— start PROVIDED DATA —

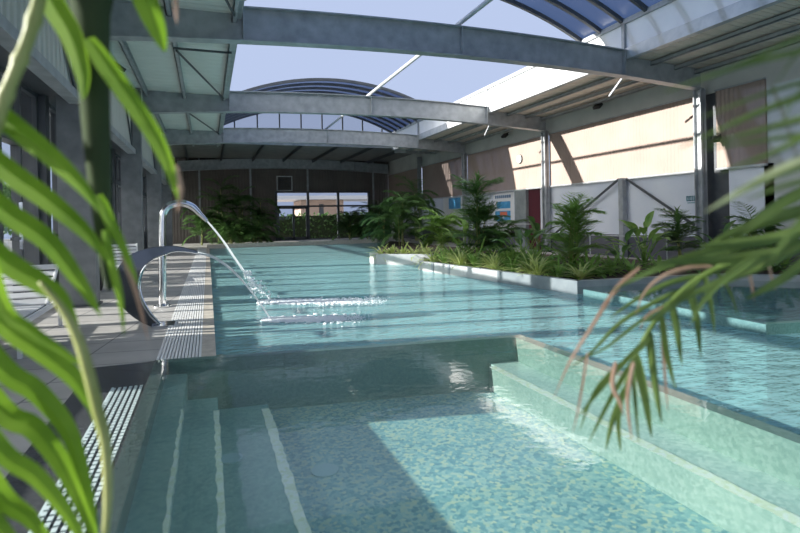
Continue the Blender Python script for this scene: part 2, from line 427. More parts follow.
# tub: rim, steps, bench
TL, TR_, TYL, TYR = -0.33, 2.62, 4.60, 4.18     # inner left, inner right, back corners
ZT = 0.10
def yback(x): return TYL + (TYR - TYL) * (x - TL) / (TR_ - TL)
rim = struct('tub_rim', MB().prism([(TL - .09, YN), (TL, YN), (TL, TYL), (TL - .09, TYL + .09)], -0.05, ZT - .002), M['granite'])
struct('tub_back_rim', MB().prism([(TL - .09, TYL + .09), (TL, TYL), (TR_, TYR), (TR_ + .1, TYR + .07)], ZP, ZT - .004), M['backrim'])
struct('tub_side_rim', MB().prism([(TR_, YN), (TR_ + .1, YN), (TR_ + .1, TYR + .07), (TR_, TYR)], ZP, ZT - .006), M['siderim'])
struct('tub_floor', MB().prism([(TL, YN), (TR_, YN), (TR_, TYR), (TL, TYL)], -0.6, -0.36), M['tubfloor'])
def tubstep(name, x0, x1, ztop, mat, yb):
    return struct(name, MB().prism([(x0, YN), (x1, YN), (x1, yb), (x0, yb + .03)], -0.40, ztop), mat)
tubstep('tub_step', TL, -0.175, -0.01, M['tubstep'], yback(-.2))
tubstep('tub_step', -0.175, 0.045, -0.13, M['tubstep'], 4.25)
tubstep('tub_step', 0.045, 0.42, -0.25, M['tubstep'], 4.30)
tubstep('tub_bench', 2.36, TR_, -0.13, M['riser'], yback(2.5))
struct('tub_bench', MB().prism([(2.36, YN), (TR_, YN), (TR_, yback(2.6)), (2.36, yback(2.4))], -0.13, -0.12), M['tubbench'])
for x, z, y1, wd in ((-0.175, -0.01, 3.7, .012), (0.045, -0.13, 3.95, .028), (0.42, -0.25, 4.2, .055), (2.36, -0.12, 4.1, .07)):
    n_ = 60; vs_ = []; fs = []
    for i in range(n_ + 1):
        y = 0.4 + (y1 - .4) * i / n_; j1, j2 = random.uniform(-.006, .006), random.uniform(-.006, .006)
        vs_ += [(x - wd + j1, y, z + .004), (x + .004 + j2, y, z + .004), (x + .004 + j2, y, z - .03)]
    for i in range(n_): a = i * 3; fs += [(a, a + 1, a + 4, a + 3), (a + 1, a + 2, a + 5, a + 4)]
    struct('step_nosing', MB().add(vs_, fs), M['nosing'])
o = MB().add([(TL - .085, YN, ZT), (TR_ + .09, YN, ZT), (TR_ + .09, TYR + .06, ZT), (TL - .085, TYL + .085, ZT)], [(0, 1, 2, 3)]).build('tub_water', M['tubwater'])
tag(o, 'still clear green water brimming over the near tub', 'water', kind='stuff')
for px, py, r_, ly, z in ((325, 471, .085, 'round floor drain in the dark middle of the tub', -.36), (231, 459, .07, 'round drain on the tub step beside the left nosing', -.25)):
    p = at(px, py, 'Z', z)
    o = MB().disc((p.x, p.y, z), r_, .008).build('drain_cover', M['drain']); tag(o, ly, 'drain')
# dark overflow kerb left of the tub and the granite strip under the near grate
struct('granite_strip', MB().prism([(-0.93, YN), (TL - .09, YN), (TL - .09, 4.70), (-0.93, 5.05)], -0.3, 0.0), M['granite'])
struct('granite_strip', MB().prism([(-0.93, 5.05), (TL - .09, 4.69), (0.05, 4.62), (0.05, 4.75), (-0.45, 5.05)], -0.3, 0.001), M['granite'])
struct('gutter_bed', MB().box(-0.45, -0.09, 5.05, 26.0, -0.3, -0.02), M['granite'])
# grates
g = thing('pool_grate', (-0.27, 5.05, 0), 'long white overflow grate running beside the main pool edge', 'grate')
m_ = MB()
for i in range(13):
    x = -0.445 + i * 0.029; m_.box(x, x + .021, 5.0, 26.0, -0.018, 0.006)
m_.build('grate_bars', M['whitegrate'], g)
g = thing('tub_grate', (-0.55, 2.5, 0), 'pale slotted overflow grate set in dark granite beside the tub', 'grate')
m_ = MB()
for i in range(7):
    x = -0.67 + i * 0.036; y = -2.0
    while y < 4.34:
        m_.box(x, x + .02, y, y + .035, 0.001, 0.007); y += .05
m_.build('grate_bars', M['greygrate'], g)
m_ = MB().box(-.68, -.668, -2, 4.36, .001, .006).box(-.434, -.42, -2, 4.36, .001, .006)
m_.build('grate_frame', M['greygrate'], g)

# ------------------------------------------------------------------ beams
def beam(Y, label, x0=XL, x1=XR):
    t = thing('roof_beam', ((x0 + x1) / 2, Y, ZB), label, 'beam', 'arched steel roof beams')
    def cz(x): return 0.24 * (1 - ((x - XM) / 6.19) ** 2)
    n = 24
    def strip(y0, y1, za, zb):
        vs_ = []; fs = []
        for i in range(n + 1):
            x = x0 + (x1 - x0) * i / n; c = cz(x) + ZB
            vs_ += [(x, y0, c + za), (x, y1, c + za), (x, y1, c + zb), (x, y0, c + zb)]
        for i in range(n):
            a = i * 4
            for k in range(4): fs.append((a + k, a + (k + 1) % 4, a + 4 + (k + 1) % 4, a + 4 + k))
        fs += [(3, 2, 1, 0), (n * 4, n * 4 + 1, n * 4 + 2, n * 4 + 3)]
        return MB().add(vs_, fs)
    web = strip(Y - .012, Y + .012, .02, TB - .02).build('web', M['galv'], t)
    strip(Y - .11, Y + .11, 0, .022).build('flange', M['galv'], t)
    strip(Y - .11, Y + .11, TB - .022, TB).build('flange', M['galv'], t)
    for x in (XO0 + .08, XM, XO1 - .08):
        c = cz(x) + ZB
        MB().box(x - .012, x + .012, Y - .1, Y + .1, c + .022, c + TB - .022).build('stiffener', M['galv']); sub(web, bpy.context.scene.collection.objects[-1])
    return t
beam(BY[0], 'nearest and largest arched grey steel beam across the hall')
beam(BY[1], 'second arched grey steel beam, at the middle right column')
beam(BY[2], 'third arched grey steel beam below the far glazed gable')
beam(BY[3], 'farthest dim steel beam just before the end wall')
beam(3.165, 'arched steel beam overhead nearest the camera, out of frame')

# columns
def column(x, y, w_, d_, z1, label, right=True, mat='galv'):
    t = thing('steel_column', (x, y, 0), label, 'column', 'steel columns along the walls')
    m_ = MB().box(x - w_ / 2, x + w_ / 2, y - d_ / 2, y - d_ / 2 + .02, 0, z1).box(x - w_ / 2, x + w_ / 2, y + d_ / 2 - .02, y + d_ / 2, 0, z1).box(x - .012, x + .012, y - d_ / 2, y + d_ / 2, 0, z1)
    m_.build('shaft', M[mat], t)
    MB().box(x - w_ / 2 - .05, x + w_ / 2 + .05, y - d_ / 2 - .05, y + d_ / 2 + .05, 0, .025).build('base_plate', M['darksteel'], t)
    return t
for Y, lb in ((9.165, 'steel column right of the white panel, at the nearest beam'), (15.165, 'steel column in the middle of the right wall'),
              (21.165, 'steel column rising behind the tall spiky palm'), (3.165, 'steel column on the right wall nearest the camera')):
    column(10.80, Y, .17, .2, ZB, lb)
column(10.8, 26.5, .16, .2, 4.5, 'dim steel column at the far right behind palms')
for Y, lb in ((9.0, 'left steel column behind the hanging palm stalk'), (15.0, 'left steel column beside the bright cladding and second beam'),
              (21.0, 'third steel column along the left glass wall'), (27.0, 'fourth steel column along the left wall, in shade')):
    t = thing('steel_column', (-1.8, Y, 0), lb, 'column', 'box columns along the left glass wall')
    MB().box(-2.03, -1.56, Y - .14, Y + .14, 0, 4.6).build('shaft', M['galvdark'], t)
    MB().box(-2.06, -1.53, Y - .17, Y + .17, 0, .03).build('base_plate', M['darksteel'], t)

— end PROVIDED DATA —

__TASK TO COMPLETE__.
Output the line that contains "MB().box(-2.03, -1.56, Y", followed by every later line in the listing, with no line omitted and none added.

__TASK RESULT__.
    MB().box(-2.03, -1.56, Y - .14, Y + .14, 0, 4.6).build('shaft', M['galvdark'], t)
    MB().box(-2.06, -1.53, Y - .17, Y + .17, 0, .03).build('base_plate', M['darksteel'], t)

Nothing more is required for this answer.